No two stories of conversion are the same, but they are often a matter of sight. When Jesus appeared to Saul on the Road to Damascus, Saul was knocked to the ground, “… and when his eyes were opened, he could see nothing; so they led him by the hand and brought him into Damascus. And for three days he was without sight, and neither ate nor drank” (Acts 9: 8,9). For his part, Zaccheus climbed a tree to see Jesus from a new perspective. The disciples on the road to Emmaus had to have their eyes opened to see Jesus in the stranger they spoke to. And so on throughout Scripture.

When Christ opens our eyes, we do not see a new reality; we see reality for the first time. Yet many of us lose this vision in the daily struggle of working and living in the world. Jesus himself warns his disciples that something as small as the “cares of this world” can choke out the seed of the Gospel once sown in our hearts. For this reason, our eyes must be fixed on that vision of the truth about who we are and where we are going. In “The Greatness and Littleness of Human Life,” St. John Henry Newman explains how our vision can be clouded and how we can recover it.

Disappointments, reverses and unexpected troubles can be the occasion for this loss of vision. Daily we are met by the fact that our dreams, our talents and our potential are delayed, held back or cut short. We can envision our future, but we cannot bring it to pass. Our tools break, we get sick, we lose money in what should be a sound investment, we just can’t cut it at our job, or someone is blocking our upward mobility. “Thus we are ever expecting great things from life, from our internal consciousness every moment of our having souls; and we are ever being disappointed, on considering what we have gained from time past, and can hope from time to come. And life is ever promising and never fulfilling; and hence, however long it be, our days are few and evil.”

Even for those who face few or none of these obstacles, death brings it all to nothing. We know in our hearts that we were meant for immortality, but we are mortal. We grieve when anyone dies before their time, but we grieve at every death, because they are all untimely. Newman explains further: “I say the word ‘disappointing’ is the only word to express our feelings on the death of God’s saints. Unless our faith be very active, so as to pierce beyond the grave, and realize the future, we feel depressed at what seems like a failure of great things.”

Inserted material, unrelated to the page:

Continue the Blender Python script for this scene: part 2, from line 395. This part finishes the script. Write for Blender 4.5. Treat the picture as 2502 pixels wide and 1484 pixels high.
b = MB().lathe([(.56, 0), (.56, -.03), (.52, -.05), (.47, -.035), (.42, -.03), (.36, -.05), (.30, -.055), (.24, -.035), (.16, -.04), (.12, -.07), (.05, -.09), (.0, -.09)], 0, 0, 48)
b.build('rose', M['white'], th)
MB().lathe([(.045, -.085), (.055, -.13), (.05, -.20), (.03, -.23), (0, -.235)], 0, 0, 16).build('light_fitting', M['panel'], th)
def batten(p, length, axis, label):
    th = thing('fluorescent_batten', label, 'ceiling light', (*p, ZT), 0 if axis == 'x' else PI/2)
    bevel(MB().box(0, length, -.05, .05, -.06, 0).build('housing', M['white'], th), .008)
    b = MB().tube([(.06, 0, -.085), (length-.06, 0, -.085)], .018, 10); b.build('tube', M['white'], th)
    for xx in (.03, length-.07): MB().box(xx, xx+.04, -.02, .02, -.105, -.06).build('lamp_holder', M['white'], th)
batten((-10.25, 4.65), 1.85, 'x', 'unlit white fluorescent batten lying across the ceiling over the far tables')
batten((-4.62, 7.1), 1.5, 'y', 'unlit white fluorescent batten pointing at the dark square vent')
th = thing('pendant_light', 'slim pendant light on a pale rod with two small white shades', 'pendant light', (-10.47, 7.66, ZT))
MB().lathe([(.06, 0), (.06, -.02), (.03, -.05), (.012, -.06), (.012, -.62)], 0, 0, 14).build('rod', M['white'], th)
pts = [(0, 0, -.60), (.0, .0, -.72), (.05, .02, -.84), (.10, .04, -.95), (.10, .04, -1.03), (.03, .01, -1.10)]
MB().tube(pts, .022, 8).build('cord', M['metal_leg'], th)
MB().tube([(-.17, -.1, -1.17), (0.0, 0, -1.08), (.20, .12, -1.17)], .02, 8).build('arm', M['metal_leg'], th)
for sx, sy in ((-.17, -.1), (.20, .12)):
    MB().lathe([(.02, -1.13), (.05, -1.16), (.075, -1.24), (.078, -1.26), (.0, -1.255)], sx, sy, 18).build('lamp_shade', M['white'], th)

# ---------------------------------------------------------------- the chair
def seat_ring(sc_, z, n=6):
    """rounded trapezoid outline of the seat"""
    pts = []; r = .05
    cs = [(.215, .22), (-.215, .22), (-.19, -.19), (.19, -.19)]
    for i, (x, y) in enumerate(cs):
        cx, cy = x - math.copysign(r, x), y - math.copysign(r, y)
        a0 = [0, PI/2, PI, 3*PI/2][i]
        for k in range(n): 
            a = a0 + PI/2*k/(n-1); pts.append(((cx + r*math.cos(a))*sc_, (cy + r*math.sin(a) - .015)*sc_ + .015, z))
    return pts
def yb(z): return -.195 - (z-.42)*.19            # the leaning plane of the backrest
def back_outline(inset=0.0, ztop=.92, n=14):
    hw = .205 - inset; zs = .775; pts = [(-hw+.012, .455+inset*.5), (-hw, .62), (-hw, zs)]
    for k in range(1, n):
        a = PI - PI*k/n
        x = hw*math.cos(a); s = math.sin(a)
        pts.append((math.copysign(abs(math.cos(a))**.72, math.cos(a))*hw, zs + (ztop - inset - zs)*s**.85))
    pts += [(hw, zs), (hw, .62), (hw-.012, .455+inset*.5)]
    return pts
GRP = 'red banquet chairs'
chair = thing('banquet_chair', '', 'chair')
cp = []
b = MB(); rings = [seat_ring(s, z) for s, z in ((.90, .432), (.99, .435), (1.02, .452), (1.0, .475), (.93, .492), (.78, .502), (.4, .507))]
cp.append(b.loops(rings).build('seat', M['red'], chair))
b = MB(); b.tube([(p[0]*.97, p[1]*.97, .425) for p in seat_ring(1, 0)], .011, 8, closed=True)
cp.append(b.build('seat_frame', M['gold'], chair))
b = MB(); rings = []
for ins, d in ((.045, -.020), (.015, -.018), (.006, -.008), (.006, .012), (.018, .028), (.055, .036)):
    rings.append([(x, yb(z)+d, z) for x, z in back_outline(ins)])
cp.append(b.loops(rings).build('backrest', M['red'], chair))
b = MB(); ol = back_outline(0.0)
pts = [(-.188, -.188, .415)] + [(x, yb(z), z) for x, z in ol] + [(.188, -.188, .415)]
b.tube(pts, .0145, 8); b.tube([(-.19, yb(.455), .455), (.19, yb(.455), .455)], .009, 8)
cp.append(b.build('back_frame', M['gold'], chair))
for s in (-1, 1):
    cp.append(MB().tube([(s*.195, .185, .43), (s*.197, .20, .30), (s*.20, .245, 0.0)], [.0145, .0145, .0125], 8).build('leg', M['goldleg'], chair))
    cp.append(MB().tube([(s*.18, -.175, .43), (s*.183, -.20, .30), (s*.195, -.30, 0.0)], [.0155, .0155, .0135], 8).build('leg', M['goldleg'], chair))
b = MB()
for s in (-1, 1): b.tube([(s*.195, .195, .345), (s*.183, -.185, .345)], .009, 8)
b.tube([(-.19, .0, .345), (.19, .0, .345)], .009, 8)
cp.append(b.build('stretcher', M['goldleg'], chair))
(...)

In this keen observation Newman also shows us how to keep our vision. We must have an active faith that can see through – not over, or around or in spite of our difficulties – to our final home. “We should remember … that we are immortal spirits, independent of time and space, and that this life is but a sort of outward stage, on which we act for a time … We should consider ourselves to be in this world in no fuller sense than players in any game are in the game; and life to be a sort of dream, as detached and as different from our real eternal existence, as a dream differs from waking; a serious dream, indeed, as affording a means of judging us, yet in itself a kind of shadow without substance.” We need not make light of our lives so much as make much of the next life. Our vision becomes clearer when we remember that the imperfections of the present hint at perfection in the life to come. “The one desire which should move us should be, first of all, that of seeing Him face to face, who is now hid from us,” Newman says.

This kind of faith remains active even as we go about our daily work and lives. In his sermon “The Christian’s Hope,” St. Josemaría Escrivá encourages his listeners, “… keep on lifting your eyes up to heaven as you go about your work, because hope encourages us to grasp hold of the strong hand which God never ceases to reach out to us, to keep us from losing our supernatural point of view … I am convinced that unless I look upward, unless I have Jesus, I will never accomplish anything.”

As in every story of conversion, and continuing conversion, it’s Christ who brings the light. He opens our eyes if we ask him to. Our prayer can be as simple as that of the blind man who, when Jesus asked him what he could do for him replied, “Lord, that I may see.” We ask for the same, and that we may never lose our sight.